### PROBLEM DETAILS
Go through the listing and write out all of it exactly.

— Start of MATERIAL PROVIDED —

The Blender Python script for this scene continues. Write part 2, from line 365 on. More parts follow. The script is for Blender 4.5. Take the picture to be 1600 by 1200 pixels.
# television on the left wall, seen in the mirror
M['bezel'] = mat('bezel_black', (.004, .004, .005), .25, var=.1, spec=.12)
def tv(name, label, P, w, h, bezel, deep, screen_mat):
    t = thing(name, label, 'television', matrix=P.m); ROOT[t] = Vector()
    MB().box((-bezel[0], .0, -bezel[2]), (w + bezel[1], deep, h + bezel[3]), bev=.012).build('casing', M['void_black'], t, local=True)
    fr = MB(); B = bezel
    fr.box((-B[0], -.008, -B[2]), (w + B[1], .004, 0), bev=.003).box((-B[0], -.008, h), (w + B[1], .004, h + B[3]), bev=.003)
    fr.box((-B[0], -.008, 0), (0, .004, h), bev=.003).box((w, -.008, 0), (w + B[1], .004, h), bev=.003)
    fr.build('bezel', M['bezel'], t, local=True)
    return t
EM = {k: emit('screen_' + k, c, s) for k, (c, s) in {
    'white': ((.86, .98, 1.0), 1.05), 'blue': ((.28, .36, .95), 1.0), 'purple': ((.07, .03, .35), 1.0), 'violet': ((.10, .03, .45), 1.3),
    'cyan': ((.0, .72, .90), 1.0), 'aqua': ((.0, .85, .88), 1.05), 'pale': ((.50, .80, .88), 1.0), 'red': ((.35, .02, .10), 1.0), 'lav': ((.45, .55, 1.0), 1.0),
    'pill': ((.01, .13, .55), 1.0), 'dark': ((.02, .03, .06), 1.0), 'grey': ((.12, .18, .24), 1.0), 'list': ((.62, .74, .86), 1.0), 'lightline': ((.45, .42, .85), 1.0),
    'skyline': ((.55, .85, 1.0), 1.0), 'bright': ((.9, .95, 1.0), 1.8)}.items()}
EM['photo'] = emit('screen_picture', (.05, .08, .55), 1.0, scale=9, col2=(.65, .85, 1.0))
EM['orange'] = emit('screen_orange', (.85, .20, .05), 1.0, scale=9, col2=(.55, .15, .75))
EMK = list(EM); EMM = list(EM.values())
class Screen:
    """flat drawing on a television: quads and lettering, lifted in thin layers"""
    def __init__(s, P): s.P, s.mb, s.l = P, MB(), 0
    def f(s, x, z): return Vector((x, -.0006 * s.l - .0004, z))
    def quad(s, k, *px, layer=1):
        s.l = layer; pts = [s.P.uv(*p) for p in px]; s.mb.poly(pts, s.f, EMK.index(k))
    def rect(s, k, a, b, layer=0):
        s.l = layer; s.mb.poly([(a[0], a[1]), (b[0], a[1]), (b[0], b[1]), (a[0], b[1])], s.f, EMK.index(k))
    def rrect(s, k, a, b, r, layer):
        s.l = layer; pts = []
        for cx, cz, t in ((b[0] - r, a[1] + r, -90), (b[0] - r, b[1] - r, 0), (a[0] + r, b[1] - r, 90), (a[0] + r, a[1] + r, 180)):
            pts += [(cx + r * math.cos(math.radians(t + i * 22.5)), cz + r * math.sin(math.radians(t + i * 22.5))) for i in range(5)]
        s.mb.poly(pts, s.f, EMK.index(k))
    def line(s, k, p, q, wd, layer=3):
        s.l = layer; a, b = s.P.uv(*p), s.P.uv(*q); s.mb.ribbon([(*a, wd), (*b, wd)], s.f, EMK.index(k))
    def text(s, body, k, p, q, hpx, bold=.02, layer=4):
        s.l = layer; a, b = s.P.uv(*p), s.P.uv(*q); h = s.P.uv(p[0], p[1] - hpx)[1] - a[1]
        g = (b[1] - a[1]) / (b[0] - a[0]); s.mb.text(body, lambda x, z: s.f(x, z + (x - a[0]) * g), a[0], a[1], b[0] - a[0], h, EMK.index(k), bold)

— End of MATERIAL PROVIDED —

### RESULT
The Blender Python script for this scene continues. Write part 2, from line 365 on. More parts follow. The script is for Blender 4.5. Take the picture to be 1600 by 1200 pixels.
# television on the left wall, seen in the mirror
M['bezel'] = mat('bezel_black', (.004, .004, .005), .25, var=.1, spec=.12)
def tv(name, label, P, w, h, bezel, deep, screen_mat):
    t = thing(name, label, 'television', matrix=P.m); ROOT[t] = Vector()
    MB().box((-bezel[0], .0, -bezel[2]), (w + bezel[1], deep, h + bezel[3]), bev=.012).build('casing', M['void_black'], t, local=True)
    fr = MB(); B = bezel
    fr.box((-B[0], -.008, -B[2]), (w + B[1], .004, 0), bev=.003).box((-B[0], -.008, h), (w + B[1], .004, h + B[3]), bev=.003)
    fr.box((-B[0], -.008, 0), (0, .004, h), bev=.003).box((w, -.008, 0), (w + B[1], .004, h), bev=.003)
    fr.build('bezel', M['bezel'], t, local=True)
    return t
EM = {k: emit('screen_' + k, c, s) for k, (c, s) in {
    'white': ((.86, .98, 1.0), 1.05), 'blue': ((.28, .36, .95), 1.0), 'purple': ((.07, .03, .35), 1.0), 'violet': ((.10, .03, .45), 1.3),
    'cyan': ((.0, .72, .90), 1.0), 'aqua': ((.0, .85, .88), 1.05), 'pale': ((.50, .80, .88), 1.0), 'red': ((.35, .02, .10), 1.0), 'lav': ((.45, .55, 1.0), 1.0),
    'pill': ((.01, .13, .55), 1.0), 'dark': ((.02, .03, .06), 1.0), 'grey': ((.12, .18, .24), 1.0), 'list': ((.62, .74, .86), 1.0), 'lightline': ((.45, .42, .85), 1.0),
    'skyline': ((.55, .85, 1.0), 1.0), 'bright': ((.9, .95, 1.0), 1.8)}.items()}
EM['photo'] = emit('screen_picture', (.05, .08, .55), 1.0, scale=9, col2=(.65, .85, 1.0))
EM['orange'] = emit('screen_orange', (.85, .20, .05), 1.0, scale=9, col2=(.55, .15, .75))
EMK = list(EM); EMM = list(EM.values())
class Screen:
    """flat drawing on a television: quads and lettering, lifted in thin layers"""
    def __init__(s, P): s.P, s.mb, s.l = P, MB(), 0
    def f(s, x, z): return Vector((x, -.0006 * s.l - .0004, z))
    def quad(s, k, *px, layer=1):
        s.l = layer; pts = [s.P.uv(*p) for p in px]; s.mb.poly(pts, s.f, EMK.index(k))
    def rect(s, k, a, b, layer=0):
        s.l = layer; s.mb.poly([(a[0], a[1]), (b[0], a[1]), (b[0], b[1]), (a[0], b[1])], s.f, EMK.index(k))
    def rrect(s, k, a, b, r, layer):
        s.l = layer; pts = []
        for cx, cz, t in ((b[0] - r, a[1] + r, -90), (b[0] - r, b[1] - r, 0), (a[0] + r, b[1] - r, 90), (a[0] + r, a[1] + r, 180)):
            pts += [(cx + r * math.cos(math.radians(t + i * 22.5)), cz + r * math.sin(math.radians(t + i * 22.5))) for i in range(5)]
        s.mb.poly(pts, s.f, EMK.index(k))
    def line(s, k, p, q, wd, layer=3):
        s.l = layer; a, b = s.P.uv(*p), s.P.uv(*q); s.mb.ribbon([(*a, wd), (*b, wd)], s.f, EMK.index(k))
    def text(s, body, k, p, q, hpx, bold=.02, layer=4):
        s.l = layer; a, b = s.P.uv(*p), s.P.uv(*q); h = s.P.uv(p[0], p[1] - hpx)[1] - a[1]
        g = (b[1] - a[1]) / (b[0] - a[0]); s.mb.text(body, lambda x, z: s.f(x, z + (x - a[0]) * g), a[0], a[1], b[0] - a[0], h, EMK.index(k), bold)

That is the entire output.